Así estoy en una de las playas más hermosas y de los hoteles más lujosos del Caribe. En la muy histórica isla de la República Dominicana. Esa isla que fue protagonista de una de las mejores novelas de Mario Vargas Llosa, "La fiesta del Chivo", aquella fiesta terminó. Aquél dictador, Trujillo, también. Aunque vinieron otros poderosos y los de siempre siguieron viviendo al servicio de unos pocos.
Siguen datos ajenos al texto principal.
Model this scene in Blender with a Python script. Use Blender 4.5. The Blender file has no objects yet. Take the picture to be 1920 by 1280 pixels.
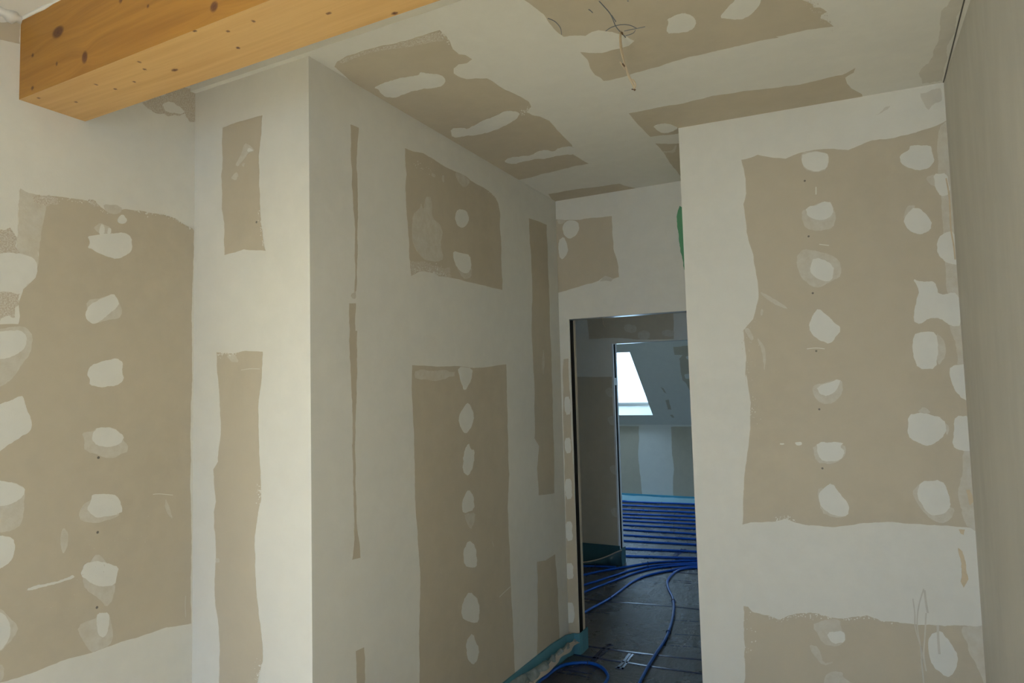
import bpy, bmesh, math, random
import numpy as np
from mathutils import Vector
from mathutils import noise as mnoise

# ------------------------------------------------------------------ camera
SC = bpy.context.scene
F, PITCH, ROLL, YAW, EYE = 1244.2, 3.756, -1.51, -27.07, 1.5787
_y, _p, _r = (math.radians(a) for a in (YAW, PITCH, ROLL))
FW = Vector((math.sin(_y)*math.cos(_p), math.cos(_y)*math.cos(_p), math.sin(_p)))
_rt = Vector((math.cos(_y), -math.sin(_y), 0)); _up = _rt.cross(FW)
RT = _rt*math.cos(_r) + _up*math.sin(_r); UP = -_rt*math.sin(_r) + _up*math.cos(_r)
EYEP = Vector((0, 0, EYE))
cam = bpy.data.cameras.new('camera'); camo = bpy.data.objects.new('camera', cam)
SC.collection.objects.link(camo); SC.camera = camo
cam.sensor_width = 36; cam.lens = 36*F/1920; cam.clip_start = .02; cam.clip_end = 200
from mathutils import Matrix
M = Matrix((RT, UP, -FW)).transposed().to_4x4(); M.translation = EYEP
camo.matrix_world = M

# ------------------------------------------------------------------ light
SC.view_settings.view_transform = 'Standard'; SC.view_settings.look = 'None'
SC.view_settings.gamma = 1; SC.view_settings.use_curve_mapping = False
SC.view_settings.exposure = 0.0
W = bpy.data.worlds.new('world'); SC.world = W; W.use_nodes = True
bg = W.node_tree.nodes['Background']; bg.inputs[0].default_value = (.42, .66, .94, 1); bg.inputs[1].default_value = 7.7

def area(name, loc, direction, sx, sy, power, col, portal=False):
    l = bpy.data.lights.new(name, 'AREA'); l.shape = 'RECTANGLE'; l.size = sx; l.size_y = sy
    l.energy = power; l.color = col
    o = bpy.data.objects.new(name, l); SC.collection.objects.link(o); o.location = loc
    o.rotation_euler = Vector(direction).to_track_quat('-Z', 'X').to_euler()
    if portal: l.cycles.is_portal = True
    return o
# low morning sun through an added rear opening: warm bounce off the unseen floor
sun = bpy.data.lights.new('sun', 'SUN'); sun.energy = 56; sun.color = (.97, .99, .90); sun.angle = .01
suno = bpy.data.objects.new('sun', sun); SC.collection.objects.link(suno)
suno.rotation_euler = Vector((0, math.cos(math.radians(30)), -math.sin(math.radians(30)))).to_track_quat('-Z', 'Y').to_euler()
# added cool and warm fill lamps on the left; no window is built
area('window_skylight', (-1.95, -1.2, 1.7), (.75, 0, -.65), 1.2, 1.2, 38, (.08, .26, .98))
area('window_daylight', (-2.12, -.3, 1.2), (1, 0, 0), .8, 1.2, 20, (1, .93, .45))
area('door_portal', (-.17, -2.42, 1.05), (0, 1, 0), .8, 2.0, 1, (1, 1, 1), True)

# ------------------------------------------------------------------ constants of the plan
H = 2.7
XL, Y0, XC, YB = -2.138, 1.626, -1.571, 3.711
XK, YK, XR, YR = -.632, 2.919, .372, 2.992
Y2, YF = 5.6, 8.75
C = SC.collection
rng = random.Random(7)

# ------------------------------------------------------------------ helpers
def hit(px, py, n, c):
    d = FW + RT*((px-960)/F) + UP*((640-py)/F)
    n = Vector(n); return EYEP + d*(n.dot(Vector(c)-EYEP)/n.dot(d))

def link(name, verts, faces, mat, parent=None, smooth=False):
    me = bpy.data.meshes.new(name); off = Vector((0, 0, 0))
    if parent is not None:
        p = parent
        while p is not None: off += p.location; p = p.parent
    me.from_pydata([tuple(Vector(v)-off) for v in verts], [], faces); me.update()
    if mat: me.materials.append(mat)
    if smooth: me.polygons.foreach_set('use_smooth', [True]*len(me.polygons))
    o = bpy.data.objects.new(name, me); C.objects.link(o)
    if parent is not None: o.parent = parent
    return o

class MB:
    def __init__(s): s.v = []; s.f = []
    def add(s, v, f):
        b = len(s.v); s.v += [Vector(q) for q in v]; s.f += [tuple(i+b for i in g) for g in f]; return s
    def box(s, x0, x1, y0, y1, z0, z1):
        v = [(x, y, z) for z in (z0, z1) for y in (y0, y1) for x in (x0, x1)]
        return s.add(v, [(0, 2, 3, 1), (4, 5, 7, 6), (0, 1, 5, 4), (2, 6, 7, 3), (0, 4, 6, 2), (1, 3, 7, 5)])
    def prism(s, plan, z0, z1):
        a = sum(plan[i][0]*plan[(i+1) % len(plan)][1]-plan[(i+1) % len(plan)][0]*plan[i][1] for i in range(len(plan)))
        if a < 0: plan = plan[::-1]
        n = len(plan); v = [(x, y, z0) for x, y in plan]+[(x, y, z1) for x, y in plan]
        return s.add(v, [tuple(range(n))[::-1], tuple(range(n, 2*n))]+[(i, (i+1) % n, (i+1) % n+n, i+n) for i in range(n)])
    def build(s, name, mat, parent=None, smooth=False): return link(name, s.v, s.f, mat, parent, smooth)

def struct(o): o['kind'] = 'structure'; return o
def tag(o, label, cat, group=None):
    o['label'] = label; o['category'] = cat
    if group: o['group'] = group
    return o
def empty(name, loc):
    o = bpy.data.objects.new(name, None); C.objects.link(o); o.location = loc; o.empty_display_size = .1; return o

def smooth_path(P, step=.02):
    out = []; P = [Vector(p) for p in P]; n = len(P)
    for i in range(n-1):
        a = P[max(i-1, 0)]; b = P[i]; c = P[i+1]; d = P[min(i+2, n-1)]
        k = max(2, min(14, int((c-b).length/step)))
        for j in range(k):
            t = j/k
            out.append(.5*((2*b)+(-a+c)*t+(2*a-5*b+4*c-d)*t*t+(-a+3*b-3*c+d)*t*t*t))
    out.append(P[-1]); return out
def tube(mb, P, r, seg=8):
    P = [Vector(p) for p in P]; n = len(P); v = []; f = []
    nrm = None
    for i in range(n):
        t = (P[min(i+1, n-1)]-P[max(i-1, 0)]).normalized()
        if nrm is None: nrm = t.orthogonal().normalized()
        nrm = (nrm-t*nrm.dot(t)).normalized(); b = t.cross(nrm)
        rr = r(i/(n-1)) if callable(r) else r
        v += [P[i]+(nrm*math.cos(2*math.pi*k/seg)+b*math.sin(2*math.pi*k/seg))*rr for k in range(seg)]
    for i in range(n-1):
        for k in range(seg):
            f.append((i*seg+k, i*seg+(k+1) % seg, (i+1)*seg+(k+1) % seg, (i+1)*seg+k))
    f.append(tuple(range(seg))[::-1]); f.append(tuple(range((n-1)*seg, n*seg)))
    return mb.add(v, f)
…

El capitalismo parece derrumbarse, mientras entre vinos, y delicias culinarias, los ricos de primeros mundos han construido un falso paraíso en un lugar que llaman Cap Cana. Seguridad, parcelado paraíso, playas y paisajes que parecen al margen de toda realidad. Habíamos tomado unos cócteles, antes de un delicioso Sancocho que tuvimos el placer de compartir en nuestra mesa con un "chico" nacido en una humilde familia y que desde hace años es uno de los emblemas del lujo en el mundo. Se llama Ferran Adriá, un genio buscador de sabores. Y un visitante de placeres gastronómicos allá dónde se encuentren. Capaz de gozar con algo muy sencillo, con algo muy barato o de beber el vino más caro del mundo. El cocinero es la nueva estrella de los nuevos paraísos artificiales de los ricos o de los ciudadanos curiosos, y ahorrativos, de la clase media que invierten para concederse un poco de buena vida.
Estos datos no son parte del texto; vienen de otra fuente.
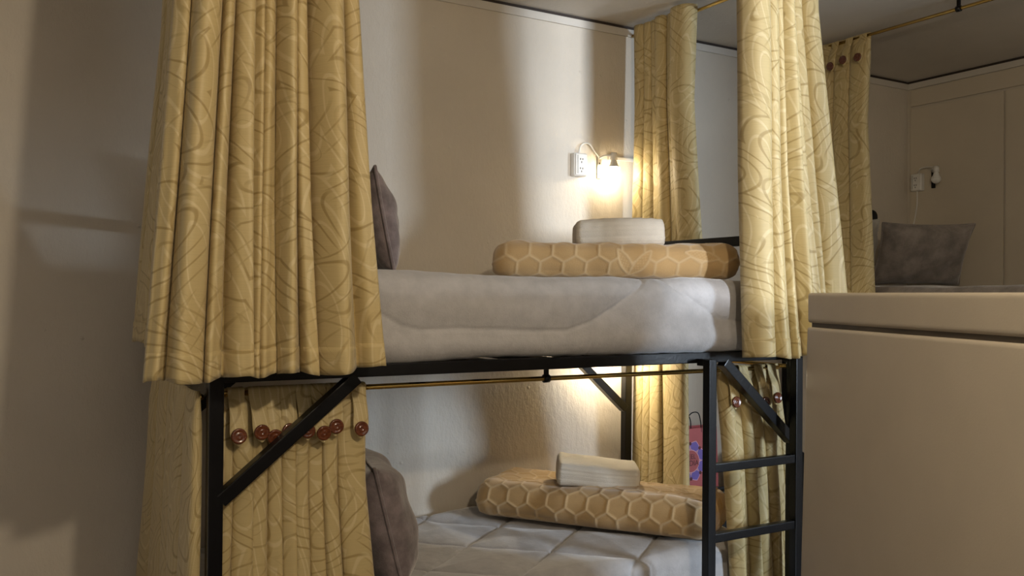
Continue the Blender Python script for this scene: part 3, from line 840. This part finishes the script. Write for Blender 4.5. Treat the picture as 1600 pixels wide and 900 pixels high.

Dede el caletón se ven las playas privadas, la selva domesticada, las casas de los poderosos, los campos de golf, los barcos deportivos. Me acordé de otro paisaje que una vez hace ya muchos años visité. El lugar de las tentaciones, allá en Jericó, el monte en que la leyenda cristiana sitúa las tentaciones de Cristo por parte del Diablo. Dónde Cristo dijo no. Y después de su "sacrifio" se montaron esa industria que promete paraísos artificiales en la otra vida. Una industria que no conoce crisis, aunque ya no sea lo que fue.
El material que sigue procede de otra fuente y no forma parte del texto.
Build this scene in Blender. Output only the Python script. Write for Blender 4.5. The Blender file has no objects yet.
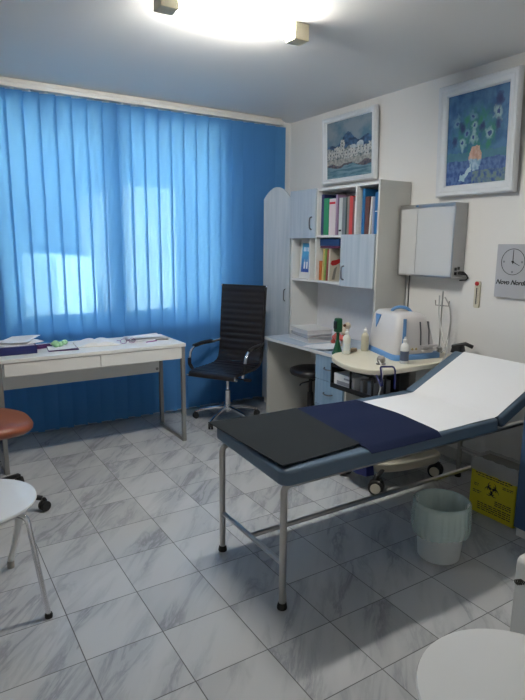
import bpy, bmesh, math, random
from mathutils import Vector, Matrix
random.seed(7)
PI = math.pi
C = bpy.context.scene.collection
sc = bpy.context.scene

# ------------------------------------------------------------------ helpers
class MB:
    def __init__(s):
        s.b = bmesh.new(); s.M = Matrix(); s.mi = 0
    def v(s, co): return s.b.verts.new(s.M @ Vector(co))
    def f(s, vs):
        try:
            fa = s.b.faces.new(vs); fa.material_index = s.mi; return fa
        except ValueError: return None
    def box(s, x0, x1, y0, y1, z0, z1):
        p = [s.v(c) for c in ((x0,y0,z0),(x1,y0,z0),(x1,y1,z0),(x0,y1,z0),(x0,y0,z1),(x1,y0,z1),(x1,y1,z1),(x0,y1,z1))]
        for q in ((3,2,1,0),(4,5,6,7),(0,1,5,4),(1,2,6,5),(2,3,7,6),(3,0,4,7)): s.f([p[i] for i in q])
        return s
    def prism(s, poly, z0, z1, ax='z', top=1.0):
        # poly of 2D points extruded along axis; top = scale of the far end about the centroid
        cx = sum(p[0] for p in poly)/len(poly); cy = sum(p[1] for p in poly)/len(poly)
        def m(a, b, z):
            return {'z': (a, b, z), 'x': (z, a, b), 'y': (a, z, b)}[ax]
        A = [s.v(m(p[0], p[1], z0)) for p in poly]
        B = [s.v(m(cx+(p[0]-cx)*top, cy+(p[1]-cy)*top, z1)) for p in poly]
        s.f(A[::-1]); s.f(B)
        n = len(poly)
        for i in range(n): s.f([A[i], A[(i+1) % n], B[(i+1) % n], B[i]])
        return s
    def loft(s, rings, cap=True, closed=True):
        R = [[s.v(c) for c in r] for r in rings]
        n = len(R[0])
        for a, b in zip(R, R[1:]):
            for i in range(n if closed else n-1): s.f([a[i], a[(i+1) % n], b[(i+1) % n], b[i]])
        if cap and closed: s.f(R[0][::-1]); s.f(R[-1])
        return s
    def lathe(s, prof, o=(0,0,0), n=24, cap=True):
        rings = [[(o[0]+r*math.cos(2*PI*i/n), o[1]+r*math.sin(2*PI*i/n), o[2]+z) for i in range(n)] for r, z in prof]
        return s.loft(rings, cap)
    def tube(s, pts, r, n=10, smooth=0):
        pts = [Vector(p) for p in pts]
        n0 = len(pts)
        if smooth: pts = fillet(pts, smooth)
        rs = r if isinstance(r, (list, tuple)) else [r]*len(pts)
        if len(rs) != len(pts):
            rs = [rs[min(int(i/(len(pts)-1)*(n0-1)), n0-2)]*(1-(i/(len(pts)-1)*(n0-1)) % 1) + rs[min(int(i/(len(pts)-1)*(n0-1))+1, n0-1)]*((i/(len(pts)-1)*(n0-1)) % 1) for i in range(len(pts))]
        rings = []; up = None
        for i, p in enumerate(pts):
            d = ((pts[min(i+1, len(pts)-1)]-p).normalized() + (p-pts[max(i-1, 0)]).normalized())
            if d.length < 1e-6: d = Vector((0,0,1))
            d.normalize()
            if up is None:
                up = Vector((0,0,1)) if abs(d.z) < .9 else Vector((1,0,0))
            a = d.cross(up).normalized(); b = a.cross(d).normalized(); up = b
            rings.append([p + a*rs[i]*math.cos(2*PI*k/n) + b*rs[i]*math.sin(2*PI*k/n) for k in range(n)])
        return s.loft(rings)
    def sqtube(s, pts, w, h):
        for a, b in zip(pts, pts[1:]):
            a = Vector(a); b = Vector(b); d = (b-a).normalized()
            up = Vector((0,0,1)) if abs(d.z) < .9 else Vector((1,0,0))
            p = d.cross(up).normalized(); q = p.cross(d).normalized()
            a2 = a - d*h/2; b2 = b + d*h/2
            s.loft([[c + p*w/2*i + q*h/2*j for i, j in ((-1,-1),(1,-1),(1,1),(-1,1))] for c in (a2, b2)])
        return s
    def ball(s, c, r, n=12, sz=1):
        prof = [(max(r*math.sin(PI*i/n), 1e-4), -r*sz*math.cos(PI*i/n)) for i in range(n+1)]
        return s.lathe(prof, c, 2*n)
    def obj(s, name, mat, parent=None, bevel=0, seg=2, sub=0, angle=35):
        bmesh.ops.recalc_face_normals(s.b, faces=s.b.faces)
        me = bpy.data.meshes.new(name); s.b.to_mesh(me); s.b.free()
        for m in (mat if isinstance(mat, (list, tuple)) else [mat]): me.materials.append(m)
        me.shade_smooth()
        me.set_sharp_from_angle(angle=math.radians(angle))
        o = bpy.data.objects.new(name, me); C.objects.link(o)
        if bevel:
            m = o.modifiers.new('bevel', 'BEVEL'); m.width = bevel; m.segments = seg; m.limit_method = 'ANGLE'; m.angle_limit = math.radians(40)
            m.harden_normals = True
        if sub:
            m = o.modifiers.new('sub', 'SUBSURF'); m.levels = sub; m.render_levels = sub
        if parent is not None: attach(o, parent)
        return o

WM = {}
def attach(o, parent):
    "keep world-space geometry while parented"
    o.parent = parent
    o.matrix_parent_inverse = WM.get(parent.name, Matrix()).inverted()
    WM[o.name] = Matrix()
    return o
def fillet(pts, r, n=5):
    out = [pts[0]]
    for a, p, b in zip(pts, pts[1:], pts[2:]):
        u = (a-p); v = (b-p); ru = min(r, u.length*.49, v.length*.49)
        s0 = p + u.normalized()*ru; s1 = p + v.normalized()*ru
        for k in range(n+1):
            t = k/n; out.append(s0*(1-t)**2 + p*2*t*(1-t) + s1*t*t)
    out.append(pts[-1]); return out
def rrect(x0, x1, y0, y1, r, n=5):
    out = []
    for cx, cy, a in ((x1-r, y1-r, 0), (x0+r, y1-r, 90), (x0+r, y0+r, 180), (x1-r, y0+r, 270)):
        for k in range(n+1):
            t = math.radians(a+90*k/n); out.append((cx+r*math.cos(t), cy+r*math.sin(t)))
    return out
def tag(o, label=None, cat=None, group=None, kind=None):
    if label: o['label'] = label
    if cat: o['category'] = cat
    if group: o['group'] = group
    if kind: o['kind'] = kind
    return o
def thing(name, label, cat, loc=(0,0,0), rz=0, group=None, local=False):
    o = bpy.data.objects.new(name, None); C.objects.link(o); o.empty_display_size = .1
    o.location = loc; o.rotation_euler = (0, 0, rz)
    if not local: WM[o.name] = Matrix.Translation(loc) @ Matrix.Rotation(rz, 4, 'Z')
    return tag(o, label, cat, group)
def copy_tree(o, parent=None):
    c = o.copy(); C.objects.link(c)
    if parent:
        c.parent = parent; c.matrix_parent_inverse = o.matrix_parent_inverse.copy()
    for ch in list(o.children): copy_tree(ch, c)
    return c

# ------------------------------------------------------------------ materials
def mat(name, col, rough=.5, metal=0, spec=.5, bump=0, bscale=200, var=0, vscale=8, coat=0, emit=None, estr=0, trans=0):
    m = bpy.data.materials.new(name); m.use_nodes = True; nt = m.node_tree; n = nt.nodes; b = n['Principled BSDF']
    b.inputs['Base Color'].default_value = (*col, 1); b.inputs['Roughness'].default_value = rough; b.inputs['Metallic'].default_value = metal
    b.inputs['Specular IOR Level'].default_value = spec; b.inputs['Coat Weight'].default_value = coat
    b.inputs['Transmission Weight'].default_value = trans
    if emit: b.inputs['Emission Color'].default_value = (*emit, 1); b.inputs['Emission Strength'].default_value = estr
    tc = n.new('ShaderNodeTexCoord')
    if var:
        t = n.new('ShaderNodeTexNoise'); t.inputs['Scale'].default_value = vscale; t.inputs['Detail'].default_value = 6
        nt.links.new(tc.outputs['Object'], t.inputs['Vector'])
        mx = n.new('ShaderNodeMix'); mx.data_type = 'RGBA'; mx.blend_type = 'MULTIPLY'
        mx.inputs[0].default_value = 1
        mr = n.new('ShaderNodeMapRange'); mr.inputs[3].default_value = 1-var; mr.inputs[4].default_value = 1+var
        nt.links.new(t.outputs[0], mr.inputs[0])
        cc = n.new('ShaderNodeCombineColor')
        for k in range(3): nt.links.new(mr.outputs[0], cc.inputs[k])
        mx.inputs[6].default_value = (*col, 1); nt.links.new(cc.outputs[0], mx.inputs[7])
        nt.links.new(mx.outputs[2], b.inputs['Base Color'])
    if bump:
        t = n.new('ShaderNodeTexNoise'); t.inputs['Scale'].default_value = bscale
        nt.links.new(tc.outputs['Object'], t.inputs['Vector'])
        bp = n.new('ShaderNodeBump'); bp.inputs['Strength'].default_value = bump; bp.inputs['Distance'].default_value = .002
        nt.links.new(t.outputs[0], bp.inputs['Height']); nt.links.new(bp.outputs[0], b.inputs['Normal'])
    return m

def wood_mat(name, c1, c2, rough=.45, axis='z'):
    m = bpy.data.materials.new(name); m.use_nodes = True; nt = m.node_tree; n = nt.nodes; L = nt.links; b = n['Principled BSDF']
    tc = n.new('ShaderNodeTexCoord'); mp = n.new('ShaderNodeMapping')
    mp.inputs['Scale'].default_value = {'z': (30, 30, 1.6), 'y': (30, 2, 30)}[axis]
    t = n.new('ShaderNodeTexNoise'); t.inputs['Scale'].default_value = 1; t.inputs['Detail'].default_value = 8; t.inputs['Roughness'].default_value = .6
    r = n.new('ShaderNodeValToRGB'); r.color_ramp.elements[0].position = .3; r.color_ramp.elements[1].position = .7
    r.color_ramp.elements[0].color = (*c1, 1); r.color_ramp.elements[1].color = (*c2, 1)
    L.new(tc.outputs['Object'], mp.inputs[0]); L.new(mp.outputs[0], t.inputs['Vector']); L.new(t.outputs[0], r.inputs[0]); L.new(r.outputs[0], b.inputs['Base Color'])
    b.inputs['Roughness'].default_value = rough
    return m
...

Y cuando estábamos en ese momento del paraíso artificial, una amiga, otra invitada a mirar unos por unos días la vida de los ricos, me dijo: "bueno, el único consuelo, es que ellos, estos dueños de todas éstas parcelas de paraíso, no follarán cómo lo hace un pobre venezolano que conocí el otro día. ¡Eso sí es el paraíso!"
Me tranquilicé. Mi mala conciencia se concedió unas vacaciones. Y recordé a esos chicos de la calle, esos "boys" que son los protagonistas de los cuentos de Junot Diaz, el dominicano más universal. El premio Pulitzer por "La maravillosa vida breve de Óscar Woo", y recordé lo felices folladores que son sus pobres chicos de barrio. Sus trigueñas, mulatas negras, incluso mulatas negras, de vez en cuando también dicen como mi amiga: serán muy ricos, pero no lo hacen como nosotros. Y de repente, el paraíso artificial se convierte en un pequeño y real paraíso. También los pobres tienen paraíso. Incluso infierno. Mientras llega el última "crack" de la bolsa habrá que seguir bailando en éste lado del paraíso.